Ha Noi’s education sector is busy building more kindergartens to meet
the local people’s demand but land is scarce and teachers in short supply.
Two years ago, the chairman of the municipal People’s Committee, Nguyen The Thao, asked relevant agencies to buy up land to build more kindergartens and speed up construction to improve the situation by 2015.
Typically, the Thanh Nhan Kindergarten in Hai Ba Trung District opened last October after nearly 200 days of being under construction. The school, totalling 800sq.m, can accommodate 150 children.
Three other kindergartens are also being built and one of them will be completed this month; the other two by the middle of this year.
Dong Da District is building two kindergartens in Lang Thuong and Trung Liet wards. These should open next month.
Pham Thanh Binh, a kindergarten expert with the Dong Da Department of Education and Training, said that so far two wards in the district, Nga Tu So and Phuong Mai, do not have kindergartens.

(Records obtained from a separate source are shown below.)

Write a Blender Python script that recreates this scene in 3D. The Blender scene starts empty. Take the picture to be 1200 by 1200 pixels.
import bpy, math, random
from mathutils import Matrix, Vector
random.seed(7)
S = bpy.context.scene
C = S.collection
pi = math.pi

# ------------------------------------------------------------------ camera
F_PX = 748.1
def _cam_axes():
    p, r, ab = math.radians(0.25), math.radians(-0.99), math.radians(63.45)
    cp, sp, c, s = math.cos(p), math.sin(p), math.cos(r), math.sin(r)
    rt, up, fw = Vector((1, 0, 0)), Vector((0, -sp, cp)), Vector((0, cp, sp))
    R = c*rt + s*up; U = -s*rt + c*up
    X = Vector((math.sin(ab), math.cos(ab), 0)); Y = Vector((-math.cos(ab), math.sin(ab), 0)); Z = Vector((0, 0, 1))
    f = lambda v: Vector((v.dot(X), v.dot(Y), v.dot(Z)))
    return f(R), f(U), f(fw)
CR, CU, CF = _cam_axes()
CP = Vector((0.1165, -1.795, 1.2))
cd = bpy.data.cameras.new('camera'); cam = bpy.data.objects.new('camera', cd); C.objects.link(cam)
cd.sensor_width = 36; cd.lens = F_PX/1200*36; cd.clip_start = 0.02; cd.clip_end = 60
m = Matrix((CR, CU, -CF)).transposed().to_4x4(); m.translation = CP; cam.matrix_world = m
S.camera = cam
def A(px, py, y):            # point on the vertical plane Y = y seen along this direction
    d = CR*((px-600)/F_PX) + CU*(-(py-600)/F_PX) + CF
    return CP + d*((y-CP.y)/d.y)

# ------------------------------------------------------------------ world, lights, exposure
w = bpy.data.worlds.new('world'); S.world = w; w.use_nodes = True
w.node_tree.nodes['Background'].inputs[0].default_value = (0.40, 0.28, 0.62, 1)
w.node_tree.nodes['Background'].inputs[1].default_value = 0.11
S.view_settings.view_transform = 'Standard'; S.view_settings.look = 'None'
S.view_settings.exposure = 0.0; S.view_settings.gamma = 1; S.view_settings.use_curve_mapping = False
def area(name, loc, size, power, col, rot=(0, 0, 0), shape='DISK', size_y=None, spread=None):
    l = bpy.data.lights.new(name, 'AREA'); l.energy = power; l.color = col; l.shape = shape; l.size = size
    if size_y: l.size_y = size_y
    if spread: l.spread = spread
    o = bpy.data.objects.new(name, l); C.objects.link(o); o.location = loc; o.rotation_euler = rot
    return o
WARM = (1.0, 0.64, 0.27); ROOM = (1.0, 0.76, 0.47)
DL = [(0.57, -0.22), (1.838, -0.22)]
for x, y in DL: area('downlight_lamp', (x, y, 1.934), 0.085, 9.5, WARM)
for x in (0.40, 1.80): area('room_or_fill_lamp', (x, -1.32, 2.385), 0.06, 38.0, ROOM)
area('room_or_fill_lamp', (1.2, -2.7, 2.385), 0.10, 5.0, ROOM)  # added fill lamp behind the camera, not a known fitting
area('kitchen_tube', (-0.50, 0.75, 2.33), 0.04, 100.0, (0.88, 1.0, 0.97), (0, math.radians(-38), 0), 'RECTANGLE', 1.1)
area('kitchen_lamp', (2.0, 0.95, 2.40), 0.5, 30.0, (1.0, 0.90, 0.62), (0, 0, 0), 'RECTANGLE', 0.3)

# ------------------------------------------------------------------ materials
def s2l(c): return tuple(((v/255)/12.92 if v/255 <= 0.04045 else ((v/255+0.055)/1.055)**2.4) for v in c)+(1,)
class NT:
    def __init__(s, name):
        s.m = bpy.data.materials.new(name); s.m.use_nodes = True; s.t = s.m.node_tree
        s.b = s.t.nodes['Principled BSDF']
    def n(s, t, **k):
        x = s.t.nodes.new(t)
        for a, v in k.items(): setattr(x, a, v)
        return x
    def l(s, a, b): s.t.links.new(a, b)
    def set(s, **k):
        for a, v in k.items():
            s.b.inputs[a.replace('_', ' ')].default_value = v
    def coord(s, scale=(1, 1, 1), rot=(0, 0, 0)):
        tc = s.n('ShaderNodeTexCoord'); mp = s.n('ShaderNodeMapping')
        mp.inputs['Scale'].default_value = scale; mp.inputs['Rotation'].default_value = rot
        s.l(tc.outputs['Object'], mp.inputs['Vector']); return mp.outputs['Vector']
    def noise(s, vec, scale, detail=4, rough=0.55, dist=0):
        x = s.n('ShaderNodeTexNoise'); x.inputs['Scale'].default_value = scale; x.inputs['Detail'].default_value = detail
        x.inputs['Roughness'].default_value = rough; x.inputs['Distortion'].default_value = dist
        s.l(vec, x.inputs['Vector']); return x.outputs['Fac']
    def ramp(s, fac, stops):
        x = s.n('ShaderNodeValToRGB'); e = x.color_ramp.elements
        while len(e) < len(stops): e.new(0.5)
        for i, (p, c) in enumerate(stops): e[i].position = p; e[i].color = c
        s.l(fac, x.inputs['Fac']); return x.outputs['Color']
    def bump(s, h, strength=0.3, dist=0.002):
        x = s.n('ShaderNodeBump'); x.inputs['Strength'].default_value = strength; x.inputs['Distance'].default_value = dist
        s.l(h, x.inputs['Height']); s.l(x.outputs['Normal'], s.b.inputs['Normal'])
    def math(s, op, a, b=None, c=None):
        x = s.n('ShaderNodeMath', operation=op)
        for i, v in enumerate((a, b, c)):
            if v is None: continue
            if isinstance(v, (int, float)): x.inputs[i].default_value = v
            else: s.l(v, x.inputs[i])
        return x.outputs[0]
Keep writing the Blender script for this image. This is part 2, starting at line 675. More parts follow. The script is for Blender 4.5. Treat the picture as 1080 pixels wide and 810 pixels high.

“Reasons for the delay is the land shortage,” she said, although Tay Son and Truong Chinh streets have been chosen as locations.
Meanwhile, the residents’ children are studying in neighbouring wards.
The district has also been hit by the teacher shortage, said Binh.
“It is regulated that kindergarten teachers receive the low salary of people graduating from vocational schools although they are university graduates, so they choose private kindergartens instead of state ones,” she said.
Each teacher’s salary is no more than VND2 million (US$95) a month.
Many enterprises, when asked to give up sites for kindergartens, say they lack land for manufacturing and trading.
Thao said the city will take back under-used sites and compensate the enterprises.
Ha Noi now has more than 830 state kindergartens and over 12,000 private ones, attracting a total of 361,000 kids, 32,000 more than last year, according to the municipal Department of Education and Training.
However, classrooms in state kindergartens are overcrowded; each class has up to 60-70 children.